The trial court may properly restrict cross examination of a witness to matters relevant to the issues of the case on trial. Code § 38-1705; Waller v. State, 213 Ga. 291 (5) ( 99 S.E.2d 113); Quinton v. Peck, 195 Ga. 299 (5) ( 24 S.E.2d 36); Ammons v. State, 88 Ga. App. 791 ( 78 S.E.2d 63). "Evidence of the commission of one crime is not admissible upon the trial of the defendant for another crime, where the sole purpose is to show that the defendant is guilty of such other crime." Wilson v. State, 173 Ga. 275, 284 ( 160 S.E. 319); Williams v. State, 152 Ga. 498 ( 110 S.E. 286); Bacon v. State, 209 Ga. 261 ( 71 S.E.2d 615).
The prosecutor sought to admit and the judge admitted this evidence under one of the exceptions to the above rule that testimony as to other offenses may be admitted in rebuttal to testimony of a witness put up by the defendant. Carrigan v. State, 206 Ga. 707 (5) ( 58 S.E.2d 407); Hodges v. State, 85 Ga.
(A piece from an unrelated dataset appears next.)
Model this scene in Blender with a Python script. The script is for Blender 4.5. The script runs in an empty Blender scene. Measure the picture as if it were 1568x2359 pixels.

App. 617, 622 ( 70 S.E.2d 48). "A witness may be impeached by contradictory statements previously made by him as to matters relevant to his testimony and to the case." Code § 38-1803. While the witness may have previously made a statement to policemen concerning another offense of the defendant she had not mentioned the other offense in her testimony at trial. It was, therefore, neither contradictory nor relevant to her "testimony and to the case." See, e.g., Daugherty v. State, 225 Ga. 274 ( 168 S.E.2d 155); Bond v. State, 120 Ga. App. 555 ( 171 S.E.2d 634); Kapplin v. Seiden, 109 Ga. App. 586, 592 ( 137 S.E.2d 55); Granger v. National Convoy c. Co., 62 Ga. App. 294 (1) ( 7 S.E.2d 915). The testimony as to Grant's may have been relevant to show knowledge, motive, state of mind and/or intent, Jeffords v. State, 162 Ga. 573 ( 134 S.E. 169); Williams v. State, 62 Ga. App. 679 ( 9 S.E.2d 697), but the trial court did not admit it for that purpose. The prosecutor should not have been allowed to continue questioning on that subject and the trial court should have excluded it from evidence. The error was harmful.
3. Nor was it proper to allow the prosecutor to cross examine the defendant on the subject of policemen having frequently been to defendant's house on previous occasions for unspecified reasons. The innuendo is not relevant to defendant's credibility since there is no contradiction between her statement that she was afraid of Eckerd's store manager and not of the policemen. Nor is it relevant to any other issues in the trial nor to her character since it had not been placed in issue. Bowen v. State, 123 Ga. App. 670 ( 182 S.E.2d 134); Smith v. State, 91 Ga. App. 360, 361 ( 85 S.E.2d 623).
Judgment reversed. Deen and Stolz, JJ., concur.